De fondo, además, subyace la enorme dificultad para la tolerancia que impulsa cualquier credo con afán monopolista, no sólo los religiosos y no sólo el islámico. Es verdad que nadie que viva conforme a dictados de su fe tiene por qué aguantar agresiones gratuitas a sus principios y que le asiste el derecho a defender sus creencias de la burla ajena. Pero se trata de un derecho limitado y sometido a ponderaciones. La primera de ellas deriva del respeto a la libertad de expresión y el derecho a la crítica -por desafortunada o incluso estúpida que pueda resultar- que asiste a terceros, y que debe constreñir las reacciones a la legítima reafirmación y profesión de la doctrina propia, pero nunca al deseo de acallar por la fuerza a quien ha desairado.
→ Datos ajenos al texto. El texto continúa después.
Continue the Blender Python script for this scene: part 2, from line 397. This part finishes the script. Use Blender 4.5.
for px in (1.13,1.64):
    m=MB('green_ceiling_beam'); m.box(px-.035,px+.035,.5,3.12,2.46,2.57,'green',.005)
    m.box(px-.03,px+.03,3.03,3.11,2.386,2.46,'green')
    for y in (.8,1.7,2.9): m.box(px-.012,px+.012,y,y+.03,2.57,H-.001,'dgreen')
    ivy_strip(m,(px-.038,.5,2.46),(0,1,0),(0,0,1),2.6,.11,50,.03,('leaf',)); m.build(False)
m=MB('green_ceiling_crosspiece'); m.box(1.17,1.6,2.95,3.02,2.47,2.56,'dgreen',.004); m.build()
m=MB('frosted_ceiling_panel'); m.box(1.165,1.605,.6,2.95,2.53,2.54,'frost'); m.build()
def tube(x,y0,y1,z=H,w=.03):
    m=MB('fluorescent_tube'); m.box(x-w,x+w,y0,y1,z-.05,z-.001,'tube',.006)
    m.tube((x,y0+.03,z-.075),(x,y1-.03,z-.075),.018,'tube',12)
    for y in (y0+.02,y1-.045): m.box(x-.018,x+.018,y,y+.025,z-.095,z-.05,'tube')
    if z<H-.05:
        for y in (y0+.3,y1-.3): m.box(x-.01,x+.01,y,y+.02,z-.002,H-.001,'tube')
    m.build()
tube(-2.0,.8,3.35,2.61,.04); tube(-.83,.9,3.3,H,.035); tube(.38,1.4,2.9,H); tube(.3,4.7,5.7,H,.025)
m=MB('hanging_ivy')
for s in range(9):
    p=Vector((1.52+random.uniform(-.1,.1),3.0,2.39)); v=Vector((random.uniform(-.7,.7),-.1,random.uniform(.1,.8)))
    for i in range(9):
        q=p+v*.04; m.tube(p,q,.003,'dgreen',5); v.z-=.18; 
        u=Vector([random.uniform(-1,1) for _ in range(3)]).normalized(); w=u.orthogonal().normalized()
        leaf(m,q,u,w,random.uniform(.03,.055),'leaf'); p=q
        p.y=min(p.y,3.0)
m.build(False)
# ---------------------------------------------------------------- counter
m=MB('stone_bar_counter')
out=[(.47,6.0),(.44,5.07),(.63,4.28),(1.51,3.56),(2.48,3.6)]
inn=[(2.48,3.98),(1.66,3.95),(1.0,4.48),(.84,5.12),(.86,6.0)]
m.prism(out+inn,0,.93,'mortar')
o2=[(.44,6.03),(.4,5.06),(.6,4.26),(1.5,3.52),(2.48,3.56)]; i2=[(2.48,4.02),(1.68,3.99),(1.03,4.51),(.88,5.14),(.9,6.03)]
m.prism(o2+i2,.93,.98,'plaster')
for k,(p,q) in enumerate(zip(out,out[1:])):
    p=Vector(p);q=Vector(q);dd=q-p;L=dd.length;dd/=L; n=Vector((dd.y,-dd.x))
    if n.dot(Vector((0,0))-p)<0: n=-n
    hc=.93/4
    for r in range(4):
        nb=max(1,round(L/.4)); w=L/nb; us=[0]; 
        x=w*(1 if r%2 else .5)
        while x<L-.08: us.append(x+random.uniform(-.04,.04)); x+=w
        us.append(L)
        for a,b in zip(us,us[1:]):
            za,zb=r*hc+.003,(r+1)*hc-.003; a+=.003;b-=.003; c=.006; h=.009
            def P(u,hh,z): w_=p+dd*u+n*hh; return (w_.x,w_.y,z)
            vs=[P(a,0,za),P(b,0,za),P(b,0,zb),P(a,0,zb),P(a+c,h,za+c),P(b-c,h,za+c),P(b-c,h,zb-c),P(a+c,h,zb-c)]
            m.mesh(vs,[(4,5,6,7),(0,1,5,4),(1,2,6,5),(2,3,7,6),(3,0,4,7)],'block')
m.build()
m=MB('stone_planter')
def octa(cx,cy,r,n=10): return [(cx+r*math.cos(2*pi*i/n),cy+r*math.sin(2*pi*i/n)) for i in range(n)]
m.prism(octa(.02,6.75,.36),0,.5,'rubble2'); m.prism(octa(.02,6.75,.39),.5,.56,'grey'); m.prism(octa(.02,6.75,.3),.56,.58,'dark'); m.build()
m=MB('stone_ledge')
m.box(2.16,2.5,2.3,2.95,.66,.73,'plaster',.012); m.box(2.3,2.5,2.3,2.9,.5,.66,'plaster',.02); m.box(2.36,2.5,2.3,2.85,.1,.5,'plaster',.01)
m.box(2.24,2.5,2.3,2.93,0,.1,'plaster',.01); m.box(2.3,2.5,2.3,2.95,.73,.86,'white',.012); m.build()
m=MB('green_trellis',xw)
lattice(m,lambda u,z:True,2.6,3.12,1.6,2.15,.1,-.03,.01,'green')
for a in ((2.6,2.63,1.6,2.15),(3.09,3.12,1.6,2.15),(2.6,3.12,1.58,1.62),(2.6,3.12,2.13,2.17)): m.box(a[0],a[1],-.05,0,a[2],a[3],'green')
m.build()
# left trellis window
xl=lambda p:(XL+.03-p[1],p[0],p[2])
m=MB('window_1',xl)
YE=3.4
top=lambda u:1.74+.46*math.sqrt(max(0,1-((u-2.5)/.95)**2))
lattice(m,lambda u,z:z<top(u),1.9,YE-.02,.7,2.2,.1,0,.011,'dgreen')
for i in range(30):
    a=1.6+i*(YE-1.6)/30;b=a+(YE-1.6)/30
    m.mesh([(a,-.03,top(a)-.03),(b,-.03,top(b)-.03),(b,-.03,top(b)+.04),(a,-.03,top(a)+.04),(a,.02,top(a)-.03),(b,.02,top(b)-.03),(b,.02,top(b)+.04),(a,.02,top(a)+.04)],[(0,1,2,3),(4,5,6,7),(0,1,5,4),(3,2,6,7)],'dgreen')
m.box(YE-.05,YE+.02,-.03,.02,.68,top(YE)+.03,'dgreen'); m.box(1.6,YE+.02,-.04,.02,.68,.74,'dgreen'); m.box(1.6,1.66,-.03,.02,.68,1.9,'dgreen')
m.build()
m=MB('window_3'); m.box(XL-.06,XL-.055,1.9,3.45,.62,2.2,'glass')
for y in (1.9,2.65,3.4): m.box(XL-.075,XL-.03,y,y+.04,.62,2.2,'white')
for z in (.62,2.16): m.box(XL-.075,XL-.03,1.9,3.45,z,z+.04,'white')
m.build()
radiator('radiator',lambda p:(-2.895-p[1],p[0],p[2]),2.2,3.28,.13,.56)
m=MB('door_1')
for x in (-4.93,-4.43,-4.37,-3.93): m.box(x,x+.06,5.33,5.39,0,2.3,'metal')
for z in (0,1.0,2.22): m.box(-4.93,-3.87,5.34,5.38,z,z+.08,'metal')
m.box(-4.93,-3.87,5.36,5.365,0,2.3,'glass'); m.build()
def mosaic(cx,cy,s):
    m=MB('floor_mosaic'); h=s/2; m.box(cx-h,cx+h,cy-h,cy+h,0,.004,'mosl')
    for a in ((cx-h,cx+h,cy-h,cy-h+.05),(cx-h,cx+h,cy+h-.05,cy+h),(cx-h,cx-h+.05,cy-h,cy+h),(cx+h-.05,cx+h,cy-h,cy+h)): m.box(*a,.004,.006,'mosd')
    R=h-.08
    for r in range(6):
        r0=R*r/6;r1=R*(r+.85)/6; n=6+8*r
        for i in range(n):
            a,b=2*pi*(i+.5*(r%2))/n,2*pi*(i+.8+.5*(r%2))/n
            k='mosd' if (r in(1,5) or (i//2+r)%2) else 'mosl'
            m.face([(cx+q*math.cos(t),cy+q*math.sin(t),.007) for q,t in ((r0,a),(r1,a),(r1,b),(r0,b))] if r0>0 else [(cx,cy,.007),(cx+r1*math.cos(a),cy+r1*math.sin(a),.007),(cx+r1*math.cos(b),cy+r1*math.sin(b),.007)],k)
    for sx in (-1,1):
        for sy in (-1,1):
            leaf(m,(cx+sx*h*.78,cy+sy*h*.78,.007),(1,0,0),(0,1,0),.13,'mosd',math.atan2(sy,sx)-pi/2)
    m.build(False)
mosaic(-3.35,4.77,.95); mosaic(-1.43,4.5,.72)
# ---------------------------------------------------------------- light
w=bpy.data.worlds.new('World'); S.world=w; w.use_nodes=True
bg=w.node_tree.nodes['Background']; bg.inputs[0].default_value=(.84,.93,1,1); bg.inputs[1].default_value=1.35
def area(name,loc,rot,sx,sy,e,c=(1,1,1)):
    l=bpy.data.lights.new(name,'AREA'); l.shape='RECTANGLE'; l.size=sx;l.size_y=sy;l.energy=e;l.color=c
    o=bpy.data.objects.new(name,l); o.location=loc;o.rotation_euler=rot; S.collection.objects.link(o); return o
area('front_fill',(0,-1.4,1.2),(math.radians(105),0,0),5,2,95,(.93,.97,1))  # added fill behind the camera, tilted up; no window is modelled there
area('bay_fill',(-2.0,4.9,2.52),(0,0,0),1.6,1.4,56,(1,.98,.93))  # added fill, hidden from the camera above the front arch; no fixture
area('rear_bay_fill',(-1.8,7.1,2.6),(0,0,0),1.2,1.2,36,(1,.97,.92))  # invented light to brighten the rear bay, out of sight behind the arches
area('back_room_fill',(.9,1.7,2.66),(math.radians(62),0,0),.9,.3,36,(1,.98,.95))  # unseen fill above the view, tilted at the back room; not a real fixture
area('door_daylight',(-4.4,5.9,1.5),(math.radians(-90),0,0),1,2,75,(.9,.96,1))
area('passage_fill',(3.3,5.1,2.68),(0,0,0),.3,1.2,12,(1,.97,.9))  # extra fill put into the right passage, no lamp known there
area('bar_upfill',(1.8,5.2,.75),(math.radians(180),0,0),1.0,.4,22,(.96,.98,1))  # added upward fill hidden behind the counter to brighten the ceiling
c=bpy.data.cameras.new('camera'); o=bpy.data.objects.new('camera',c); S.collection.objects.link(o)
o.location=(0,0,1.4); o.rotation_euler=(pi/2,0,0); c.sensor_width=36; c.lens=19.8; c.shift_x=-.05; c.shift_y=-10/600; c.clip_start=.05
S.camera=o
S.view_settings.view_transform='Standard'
En materia de fanatismos, aunque haya grados, el que esté libre del pecado de la intransigencia que tire la primera piedra. El problema es que, cuando hablamos del hecho religioso (consustancial, por otra parte, a nuestra cultura) hay poco espacio para la relatividad y, como mucho, lo hay para la condescendencia. A la fe en un dios, en sus profetas y sus palabras no se llega habitualmente por el escrutinio racional ni por el método científico o la falsación. Las certezas asociadas a toda religión basada en el seguimiento de preceptos, aunque quepan interpretaciones de éstos más o menos abiertas, dejan poco espacio a sus fieles para el escepticismo, porque en todo credo hay determinadas verdades absolutas, a las que se asigna procedencia divina, cuya contravención merece, en su código, el más severo de los castigos. La base para considerar aceptable reaccionar agresivamente -incluso a sangre y fuego- contra la blasfemia está, desde ese momento, sentada.
Que conste que pocas sociedades están libres de esta tendencia, de forma más o menos subrepticia. Que se lo digan a Javier Krahe, sentado en el banquillo hace unas pocas semanas por unas coplillas irreverentes e inocuas. O, remontándonos unos pocos años atrás, a las manifestaciones de repulsa frente al estreno de “La Última Tentación de Cristo”. Así que, en materia de fanatismos, aunque haya grados, el que esté libre del pecado de la intransigencia que tire la primera piedra.